I am happy to announce result of my near half-year contribution - public release of Grim - cross-platform GUI for Grin ツ in pure Rust. It was named by the character Grim - the shape of a large, black, menacing, spectral giant dog.
Initially supported platforms are Android, Linux, Windows, and MacOS (iOS is coming) with help of egui - immediate mode GUI library.
It will be FAQ how to use it, key features are:
SeedQR format support to safely store seed-phrase.
Uniform Resources to transfer data with camera by scanning animated QR codes to share Slatepack Messages and future hardware/offline wallet functionality.
If you run a node from your desktop app, is it recommended to use TOR at the same time? I didn’t yet because I wasn’t sure of the privacy implications of these various options.

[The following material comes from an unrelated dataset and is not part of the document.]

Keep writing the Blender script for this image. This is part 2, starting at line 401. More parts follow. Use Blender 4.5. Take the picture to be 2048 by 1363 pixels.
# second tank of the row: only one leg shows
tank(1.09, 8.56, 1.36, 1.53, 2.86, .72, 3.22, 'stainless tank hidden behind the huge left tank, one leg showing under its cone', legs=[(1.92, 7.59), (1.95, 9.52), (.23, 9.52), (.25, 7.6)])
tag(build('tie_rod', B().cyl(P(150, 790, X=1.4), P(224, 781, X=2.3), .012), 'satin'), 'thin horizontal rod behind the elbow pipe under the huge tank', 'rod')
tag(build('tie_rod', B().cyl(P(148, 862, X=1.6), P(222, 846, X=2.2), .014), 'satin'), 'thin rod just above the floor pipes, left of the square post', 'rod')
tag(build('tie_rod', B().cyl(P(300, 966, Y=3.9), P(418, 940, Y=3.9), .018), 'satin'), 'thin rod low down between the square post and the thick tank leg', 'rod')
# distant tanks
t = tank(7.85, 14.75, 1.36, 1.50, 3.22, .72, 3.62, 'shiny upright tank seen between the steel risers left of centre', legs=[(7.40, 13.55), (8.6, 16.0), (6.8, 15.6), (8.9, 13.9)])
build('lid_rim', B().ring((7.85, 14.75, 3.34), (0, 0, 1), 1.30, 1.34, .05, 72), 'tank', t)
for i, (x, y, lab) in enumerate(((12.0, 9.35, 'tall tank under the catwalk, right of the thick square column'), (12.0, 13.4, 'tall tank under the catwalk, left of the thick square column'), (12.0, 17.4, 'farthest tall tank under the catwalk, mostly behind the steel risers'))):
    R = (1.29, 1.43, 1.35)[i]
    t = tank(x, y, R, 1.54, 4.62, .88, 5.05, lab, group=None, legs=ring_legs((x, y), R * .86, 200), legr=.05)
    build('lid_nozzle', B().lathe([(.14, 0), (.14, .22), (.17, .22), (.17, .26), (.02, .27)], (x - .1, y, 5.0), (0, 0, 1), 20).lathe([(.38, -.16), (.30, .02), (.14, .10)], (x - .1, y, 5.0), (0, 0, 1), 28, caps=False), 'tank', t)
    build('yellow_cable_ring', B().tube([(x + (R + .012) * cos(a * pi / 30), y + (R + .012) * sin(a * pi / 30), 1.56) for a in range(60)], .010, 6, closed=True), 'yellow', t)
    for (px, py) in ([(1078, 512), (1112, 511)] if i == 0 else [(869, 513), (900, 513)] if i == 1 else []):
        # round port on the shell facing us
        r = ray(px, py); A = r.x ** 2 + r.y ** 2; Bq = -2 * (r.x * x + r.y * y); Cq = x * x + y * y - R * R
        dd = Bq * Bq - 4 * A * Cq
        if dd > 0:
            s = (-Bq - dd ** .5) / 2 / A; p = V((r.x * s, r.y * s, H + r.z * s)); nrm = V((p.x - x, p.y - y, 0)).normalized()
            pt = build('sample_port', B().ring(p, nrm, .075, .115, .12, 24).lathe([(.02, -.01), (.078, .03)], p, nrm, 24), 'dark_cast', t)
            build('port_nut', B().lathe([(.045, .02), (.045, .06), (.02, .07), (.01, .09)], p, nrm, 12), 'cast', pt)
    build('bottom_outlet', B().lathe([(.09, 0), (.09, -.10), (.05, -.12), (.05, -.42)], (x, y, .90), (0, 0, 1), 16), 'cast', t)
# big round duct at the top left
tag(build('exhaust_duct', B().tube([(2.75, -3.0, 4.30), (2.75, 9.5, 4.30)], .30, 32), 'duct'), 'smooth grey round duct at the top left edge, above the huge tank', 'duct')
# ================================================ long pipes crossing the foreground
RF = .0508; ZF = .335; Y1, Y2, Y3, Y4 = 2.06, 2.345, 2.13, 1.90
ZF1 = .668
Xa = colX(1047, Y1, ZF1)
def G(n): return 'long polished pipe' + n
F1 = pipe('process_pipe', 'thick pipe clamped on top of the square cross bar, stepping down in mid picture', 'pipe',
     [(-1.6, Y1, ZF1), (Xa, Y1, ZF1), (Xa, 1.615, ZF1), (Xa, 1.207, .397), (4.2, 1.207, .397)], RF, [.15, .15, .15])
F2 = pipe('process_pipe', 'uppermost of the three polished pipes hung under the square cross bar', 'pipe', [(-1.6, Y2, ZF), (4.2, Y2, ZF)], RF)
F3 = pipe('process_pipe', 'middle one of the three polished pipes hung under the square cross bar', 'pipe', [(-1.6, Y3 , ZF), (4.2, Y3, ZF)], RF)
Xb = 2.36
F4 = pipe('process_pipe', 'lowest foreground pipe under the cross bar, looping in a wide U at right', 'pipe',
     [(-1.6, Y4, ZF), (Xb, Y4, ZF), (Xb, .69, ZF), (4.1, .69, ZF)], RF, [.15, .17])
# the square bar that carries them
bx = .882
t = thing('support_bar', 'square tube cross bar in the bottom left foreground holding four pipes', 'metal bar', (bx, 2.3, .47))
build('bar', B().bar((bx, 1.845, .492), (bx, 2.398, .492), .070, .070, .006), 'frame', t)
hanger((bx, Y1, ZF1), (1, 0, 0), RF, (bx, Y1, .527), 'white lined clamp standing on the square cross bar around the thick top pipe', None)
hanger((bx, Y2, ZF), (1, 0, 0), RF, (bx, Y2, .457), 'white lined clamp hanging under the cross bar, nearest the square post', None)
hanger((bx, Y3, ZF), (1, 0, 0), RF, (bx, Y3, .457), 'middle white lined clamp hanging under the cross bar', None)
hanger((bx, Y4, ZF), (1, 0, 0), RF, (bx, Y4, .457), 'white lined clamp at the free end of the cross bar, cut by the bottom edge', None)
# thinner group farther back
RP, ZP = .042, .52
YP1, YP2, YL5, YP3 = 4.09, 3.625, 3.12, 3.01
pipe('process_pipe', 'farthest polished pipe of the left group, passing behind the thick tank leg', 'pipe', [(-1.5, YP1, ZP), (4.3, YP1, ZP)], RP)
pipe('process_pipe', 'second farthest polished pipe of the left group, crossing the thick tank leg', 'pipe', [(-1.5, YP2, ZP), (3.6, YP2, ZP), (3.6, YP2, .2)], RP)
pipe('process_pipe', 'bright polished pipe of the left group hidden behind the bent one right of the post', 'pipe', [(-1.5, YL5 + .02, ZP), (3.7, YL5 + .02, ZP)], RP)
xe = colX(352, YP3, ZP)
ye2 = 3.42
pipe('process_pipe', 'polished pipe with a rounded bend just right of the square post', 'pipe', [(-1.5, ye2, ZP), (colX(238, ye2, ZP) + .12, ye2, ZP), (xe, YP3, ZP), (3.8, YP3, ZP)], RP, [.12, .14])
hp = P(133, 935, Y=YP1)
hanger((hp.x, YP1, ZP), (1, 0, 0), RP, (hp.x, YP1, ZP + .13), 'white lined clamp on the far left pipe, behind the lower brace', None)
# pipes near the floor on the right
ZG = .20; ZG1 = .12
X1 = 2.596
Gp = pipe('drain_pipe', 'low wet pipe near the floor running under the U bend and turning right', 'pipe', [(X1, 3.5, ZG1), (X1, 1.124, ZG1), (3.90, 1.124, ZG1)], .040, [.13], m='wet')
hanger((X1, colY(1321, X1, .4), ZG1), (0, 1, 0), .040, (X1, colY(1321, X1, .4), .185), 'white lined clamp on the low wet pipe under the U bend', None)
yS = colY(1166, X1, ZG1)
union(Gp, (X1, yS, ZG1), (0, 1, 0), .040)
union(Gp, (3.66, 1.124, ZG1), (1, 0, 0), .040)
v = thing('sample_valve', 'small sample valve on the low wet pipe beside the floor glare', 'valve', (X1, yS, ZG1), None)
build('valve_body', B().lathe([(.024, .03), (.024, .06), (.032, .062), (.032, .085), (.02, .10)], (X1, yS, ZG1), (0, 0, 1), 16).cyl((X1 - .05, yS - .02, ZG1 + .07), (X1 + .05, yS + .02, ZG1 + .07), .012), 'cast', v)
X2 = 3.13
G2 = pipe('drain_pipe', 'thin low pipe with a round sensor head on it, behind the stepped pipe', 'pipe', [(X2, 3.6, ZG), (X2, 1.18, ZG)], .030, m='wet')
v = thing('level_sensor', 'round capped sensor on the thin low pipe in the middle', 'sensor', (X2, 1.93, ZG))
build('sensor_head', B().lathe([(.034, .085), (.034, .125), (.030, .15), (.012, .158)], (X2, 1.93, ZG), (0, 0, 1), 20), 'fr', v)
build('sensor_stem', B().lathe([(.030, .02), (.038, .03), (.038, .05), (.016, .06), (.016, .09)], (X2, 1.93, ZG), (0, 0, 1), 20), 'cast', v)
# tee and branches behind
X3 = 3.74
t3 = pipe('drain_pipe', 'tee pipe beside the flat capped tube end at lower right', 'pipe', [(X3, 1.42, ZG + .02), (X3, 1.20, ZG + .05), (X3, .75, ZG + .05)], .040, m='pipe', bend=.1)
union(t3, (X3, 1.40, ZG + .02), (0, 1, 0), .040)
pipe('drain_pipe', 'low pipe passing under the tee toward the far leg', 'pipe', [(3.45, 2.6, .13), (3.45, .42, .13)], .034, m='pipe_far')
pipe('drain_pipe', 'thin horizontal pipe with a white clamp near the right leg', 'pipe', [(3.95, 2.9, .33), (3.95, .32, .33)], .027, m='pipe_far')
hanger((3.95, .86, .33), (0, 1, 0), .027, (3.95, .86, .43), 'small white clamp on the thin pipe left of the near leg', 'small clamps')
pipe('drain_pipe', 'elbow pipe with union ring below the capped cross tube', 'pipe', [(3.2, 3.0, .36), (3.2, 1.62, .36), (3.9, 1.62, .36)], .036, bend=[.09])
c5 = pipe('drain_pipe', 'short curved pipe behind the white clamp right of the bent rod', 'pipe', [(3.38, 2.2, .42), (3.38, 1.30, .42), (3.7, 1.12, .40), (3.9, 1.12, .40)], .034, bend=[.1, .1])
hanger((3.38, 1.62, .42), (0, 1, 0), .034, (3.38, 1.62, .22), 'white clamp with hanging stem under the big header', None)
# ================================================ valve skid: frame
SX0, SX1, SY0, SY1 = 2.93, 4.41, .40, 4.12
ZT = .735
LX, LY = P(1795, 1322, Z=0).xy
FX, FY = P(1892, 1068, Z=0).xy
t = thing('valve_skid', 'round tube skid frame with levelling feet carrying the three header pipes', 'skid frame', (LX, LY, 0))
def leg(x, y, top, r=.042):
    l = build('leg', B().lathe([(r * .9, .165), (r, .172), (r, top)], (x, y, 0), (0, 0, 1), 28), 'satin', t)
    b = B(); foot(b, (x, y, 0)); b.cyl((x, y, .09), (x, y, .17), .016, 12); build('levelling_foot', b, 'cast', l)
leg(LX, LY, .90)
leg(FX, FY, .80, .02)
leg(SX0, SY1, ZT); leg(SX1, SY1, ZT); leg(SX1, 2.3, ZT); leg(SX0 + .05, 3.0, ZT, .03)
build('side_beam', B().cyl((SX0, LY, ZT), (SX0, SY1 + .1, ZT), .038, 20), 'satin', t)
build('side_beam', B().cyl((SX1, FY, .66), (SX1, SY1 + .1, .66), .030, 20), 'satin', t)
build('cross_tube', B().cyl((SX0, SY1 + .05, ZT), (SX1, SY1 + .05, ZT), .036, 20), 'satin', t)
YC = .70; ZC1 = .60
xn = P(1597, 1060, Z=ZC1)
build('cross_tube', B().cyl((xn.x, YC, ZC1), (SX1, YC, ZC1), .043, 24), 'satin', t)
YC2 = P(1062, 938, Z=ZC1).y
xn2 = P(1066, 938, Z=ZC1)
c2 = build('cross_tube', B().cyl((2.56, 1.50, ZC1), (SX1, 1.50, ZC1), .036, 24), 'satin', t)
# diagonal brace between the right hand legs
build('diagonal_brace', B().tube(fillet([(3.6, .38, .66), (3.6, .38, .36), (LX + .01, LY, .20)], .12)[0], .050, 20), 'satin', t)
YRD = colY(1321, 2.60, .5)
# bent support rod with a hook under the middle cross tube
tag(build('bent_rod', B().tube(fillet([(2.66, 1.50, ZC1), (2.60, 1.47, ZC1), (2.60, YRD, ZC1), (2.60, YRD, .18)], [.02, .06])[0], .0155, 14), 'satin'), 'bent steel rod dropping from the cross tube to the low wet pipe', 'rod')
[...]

There are no Tor peers for node yet, can be added in the future like at Bitcoin.
For wallet there is integrated Tor client with arti lib The Tor Project / Core / Arti · GitLab
No integrated bridge support, need to specify path to obfs4 binary if Tor is blocked at your country.
It is using default grin-walletcrate, which supports BIP32 derivation path, so you can import your accounts from CLI wallet without problems with Grim.

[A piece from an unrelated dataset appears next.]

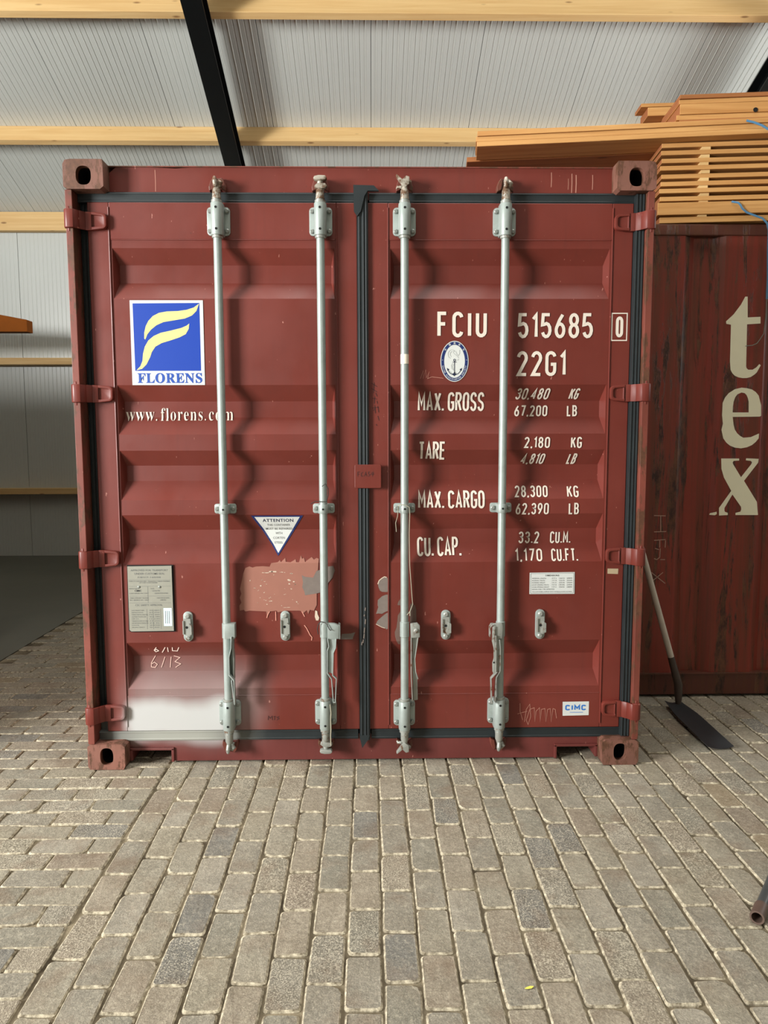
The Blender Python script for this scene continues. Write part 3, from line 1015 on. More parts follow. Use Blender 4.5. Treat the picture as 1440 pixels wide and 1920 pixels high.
def lever(k, x, rod):
    m = MB()
    if k == 0:      # handle seen edge-on beside the rod
        m.box(x - 0.004, x + 0.040, -0.010, 0.030, 0.590, 0.655)
        strip(m, [(x + 0.026, 0.60), (x + 0.024, 0.55), (x + 0.014, 0.51), (x + 0.014, 0.435), (x + 0.032, 0.405)], 0.004, -0.022, 0.016)
        strip(m, [(x + 0.030, 0.60), (x + 0.029, 0.54), (x + 0.032, 0.50), (x + 0.030, 0.43), (x + 0.030, 0.405)], 0.004, -0.010, 0.028)
        m.prism([(x + 0.012, 0.545), (x + 0.028, 0.545), (x + 0.033, 0.50), (x + 0.030, 0.415), (x + 0.012, 0.437)], 0.012, 0.016)
        strip(m, [(x + 0.013, 0.434), (x + 0.034, 0.410), (x + 0.036, 0.30)], 0.0045, -0.026, -0.002)
        strip(m, [(x + 0.024, 0.410), (x + 0.034, 0.302)], 0.004, -0.026, -0.002)
    elif k == 1:
        pl = [(-0.158, 0.653), (-0.150, 0.656), (-0.128, 0.655), (-0.112, 0.648), (-0.109, 0.640), (-0.110, 0.588), (-0.160, 0.586)]
        m.prism(pl, -0.016, 0.006)
        m.prism([(-0.112, 0.650), (-0.104, 0.645), (-0.104, 0.585), (-0.112, 0.588)], -0.014, 0.036)
        m.prism([(-0.155, 0.590), (-0.122, 0.590), (-0.124, 0.552), (-0.133, 0.528), (-0.137, 0.432), (-0.158, 0.440), (-0.159, 0.537), (-0.152, 0.558)], -0.014, -0.008)
        strip(m, [(-0.158, 0.590), (-0.153, 0.556), (-0.160, 0.537), (-0.161, 0.438), (-0.143, 0.411), (-0.136, 0.306), (-0.127, 0.306), (-0.122, 0.412), (-0.138, 0.427), (-0.134, 0.528), (-0.124, 0.550), (-0.122, 0.590)], 0.004, -0.024, -0.006)
    elif k == 2:    # handle turned towards the door
        m.prism([(0.202, 0.648), (0.232, 0.652), (0.243, 0.640), (0.243, 0.588), (0.204, 0.586)], 0.000, 0.018)
        m.prism([(0.208, 0.588), (0.236, 0.588), (0.232, 0.545), (0.222, 0.50), (0.226, 0.44), (0.234, 0.40), (0.236, 0.30), (0.216, 0.297), (0.212, 0.41), (0.210, 0.50), (0.212, 0.545)], 0.020, 0.027)
        strip(m, [(0.236, 0.59), (0.230, 0.545), (0.222, 0.49), (0.226, 0.43), (0.236, 0.40)], 0.004, 0.002, 0.03)
        strip(m, [(0.206, 0.585), (0.206, 0.42), (0.212, 0.30)], 0.004, 0.004, 0.03)
        m.lathe([(0.010, 0), (0.010, -0.005), (0.006, -0.008)], (0.226, 0.0, 0.618), 'y', 12)
    else:
        m.prism([(0.562, 0.650), (0.600, 0.652), (0.604, 0.640), (0.602, 0.585), (0.566, 0.580)], -0.014, 0.000)
        strip(m, [(0.549, 0.590), (0.549, 0.634), (0.556, 0.645), (0.566, 0.646)], 0.004, -0.020, 0.016)
        m.prism([(0.558, 0.640), (0.570, 0.640), (0.568, 0.58), (0.574, 0.545), (0.574, 0.50), (0.574, 0.435), (0.566, 0.425), (0.560, 0.440), (0.559, 0.478), (0.565, 0.50), (0.564, 0.542), (0.556, 0.575)], -0.022, -0.016)
        strip(m, [(0.572, 0.60), (0.574, 0.545), (0.575, 0.432), (0.554, 0.408), (0.558, 0.298), (0.563, 0.298)], 0.0045, -0.026, -0.004)
        strip(m, [(0.590, 0.580), (0.594, 0.540), (0.594, 0.440), (0.578, 0.412), (0.572, 0.302)], 0.0045, -0.020, 0.002)
        m.prism([(0.574, 0.58), (0.590, 0.58), (0.594, 0.54), (0.594, 0.44), (0.576, 0.43)], -0.012, -0.007)
        MB_ = MB().lathe([(0.004, 0), (0.004, -0.001)], (0.5655, -0.0221, 0.480), 'y', 10)
        MB_.build('lever_hole', HOLE, rod)
    m.build('lever_handle', GALV if k in (0, 1) else GALV_W, rod, smooth=True, bevel=0.0008)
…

Multiple Tor addresses for single account is also possible to implement in the future for better privacy, for now its simple as possible.
What does this do exactly? It looks like sub-addresses like Monero has. What is m/0/0 and m/1/0? What are these doing and why might someone want to use this functionality?
Derivation paths are used to deterministically create multiple wallet keypairs from one unique seed. You can refer to this BIP for more information on how it works.
What if you were running a store that accepted GRIN, but preferred to separate your business and personal GRIN transaction histories for ease of bookkeeping?